Craig Monahan is best known for writing and directing his 1998 debut feature THE INTERVIEW, a tough, tense psychological thriller that barely leaves the confines of an interrogation room. HEALING switches genres and moves outdoors more or less, but Monahan is still dealing with trapped men.

Viktor Khadem (Don Hany), an Iranian immigrant living in Australia, is near the end of his long prison sentence. Transferred to low security for recent good behavior but bringing with him a reputation for violence, Viktor is placed under the supervision of progressive prison officer Matt Perry (Hugo Weaving), who places the hot tempered introvert at the centre of a programme caring for wounded birds of prey. Try as he might to avoid it, Viktor must also navigate prison politics involving new youngster Paul (Xavier Samuel), prison big shot Warren (Anthony Hayes), and his ‘dog’ Shane (Mark Leonard Winter).

The metaphor for rehabilitation may be an obvious and simple one, but it serves the story amply, and these moments are HEALING’s greatest strength. The birds are naturally magnificent - especially when they're photographed this lovingly, and their time on screen also allow the human actors their strongest scenes. It’s a shame there aren’t a lot more of them, as the rest of Monahan and co-writer Alison Nisselle’s screenplay is a simplistic and clumsy doling out of prison movie clichés. Weaving is once again fine, bringing whatever subtlety and nuance he can, but Hany struggles to make much of an impression with his stoic leading role when he's given so little, and nearly everyone else (even the brilliant Tony Martin as Perry’s gruff, no-nonsense co-worker) can only try their best with characters sketched from the broadest of brush-strokes. Hayes, normally so strong, gets shortest shrift, coming off about as menacing as a private school bully; only Winter’s Shane has any kind of interesting shading or fresh spin on these familiar tropes.
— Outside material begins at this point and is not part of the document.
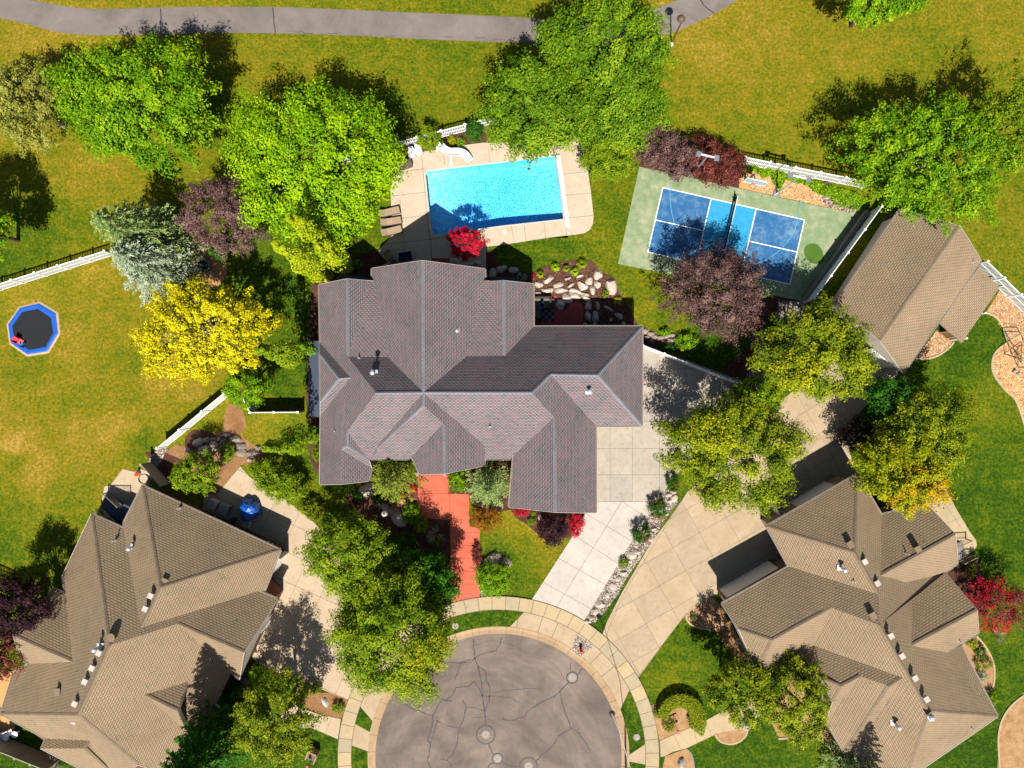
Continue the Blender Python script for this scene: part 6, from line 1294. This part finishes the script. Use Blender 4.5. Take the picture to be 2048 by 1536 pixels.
t = thing('patio_chair', 'tan cushioned armchair on the shaded deck beside the gable', 'chair', (*G(779, 513), .08), R(38)); MB().box((0, 0, .36), (.7, .62, .2)).build('seat', MATS['tan_cushion'], t); MB().box((0, .36, .6), (.7, .14, .55)).build('backrest', MATS['tan_cushion'], t); MB().box((0, 0, .14), (.6, .6, .24)).build('base', MATS['dark_metal'], t)
t = thing('side_table', 'small round glass side table on the shaded deck', 'side table', (*G(789, 527), .08)); MB().lathe((0, 0, .45), [(0, 0), (.3, 0), (.3, .03), (0, .03)], 20).build('table_top', MATS['navy_roof'], t); MB().tube([(0, 0, 0), (0, 0, .45)], .05, 8).build('leg', MATS['galv'], t)
t = thing('patio_sofa', 'dark navy cushioned seat on the shaded deck above the main gable', 'sofa', (*G(812, 514), .08), R(8)); MB().box((0, 0, .36), (1.15, .72, .2)).build('seat', MATS['fabric_navy'], t); MB().box((0, -.36, .55), (1.2, .14, .5)).build('backrest', MATS['fabric_navy'], t); MB().box((0, 0, .14), (1.1, .7, .24)).build('base', MATS['dark_metal'], t)
t = thing('doormat', 'dark red mat on the deck at the foot of the main gable', 'mat', (*G(882, 521), .09)); MB().box((0, 0, .01), (1.7, .4, .02)).build('mat', MATS['conc_patio'], t)
tag(MB().lathe((*G(783, 349), .08), [(.15, 0), (.22, .3), (.24, .32), (.2, .34)], 12).build('planter', MATS['rim_orange']), 'terracotta planter under the rust coloured shrub', 'planter')

# ---- shaded patio furniture by the central house
t = thing('sectional_sofa', 'grey cushioned outdoor sofa on the shaded red patio', 'sofa', (*G(1080, 616), .05))
for i, (x, y, w_, d_) in enumerate(((-.1, .45, .8, .75), (.45, .4, .85, .85), (-.35, -.5, .75, 1.0))): MB().box((x, y, .36), (w_, d_, .2)).build('seat', MATS['cushion'], t)
for (x, y, w_, d_) in ((.1, .88, 1.9, .16), (.93, .35, .16, 1.05), (-.1, -1.05, .9, .12)): MB().box((x, y, .5), (w_, d_, .55)).build('backrest', MATS['wicker'], t)
MB().box((.1, .4, .13), (1.8, .95, .24)).build('base', MATS['wicker'], t)
for i, (x, y, r_) in enumerate(((.35, .35, -25), (-.28, .05, 20), (-.1, -.05, -35))): MB().box((x, y, .55), (.42, .16, .3), R(r_)).build('cushion', MATS['blue_cushion'], t)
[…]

On one hand it’s hard to get your head around the fact that Monahan and Nisselle spent the best part of a decade getting this story to the screen; on the other, it’s pretty easy to guess why – it probably took a long time to convince financiers a screenplay this underwritten (it feels like a first or second draft), this pat, this ear-bashingly clunky in its exposition could be shaped and finessed to its full potential. As it stands, for the most part this didn't happen. More's the pity, it comes from a filmmaker we know is capable of much more.

HEALING is released May 8 in Australia.